Cooperative Control of Connected-Autonomous Electric Buses With Tradeoffs Between Energy Saving and Mobility

Journal article, 2024

— Due to limited mileage and high schedule constraints, electric buses need to maximize not only energy efficiency but also mobility flexibility, especially in lanes where multiple bus lines merge. Connected-autonomous electric buses (CAEBs) indeed reduce inter-vehicle gaps to minimize the impact of bus stops on road capacity, but lead to frequent acceleration and deceleration to ensure safety. Therefore, this paper regards the CAEBs in the merged lane of bus lines as a whole platoon to study the cooperative control algorithm aiming at the tradeoff between energy saving and mobility.
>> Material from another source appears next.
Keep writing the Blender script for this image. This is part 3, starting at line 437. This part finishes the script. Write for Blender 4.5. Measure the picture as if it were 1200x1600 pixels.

Model predictive control and optimal control are combined to design CAEB control inputs where saturation inputs, safe inter-vehicle spacing constraints, and external disturbances are integrated. This paper finds sufficient conditions for the unique solution of the non-convex optimization objective caused by the higher-order energy terms. In addition, this paper proves the semi-negative characterization of the symmetry matrix of higher-order energy terms to realize the asymptotic stability of CAEB platoons. Comparative simulations show that the cooperative control algorithm effectively trades off mobility and energy consumption even in emergency scenarios, and achieves a 25% reduction in energy consumption with only a 2.2% reduction in mobility.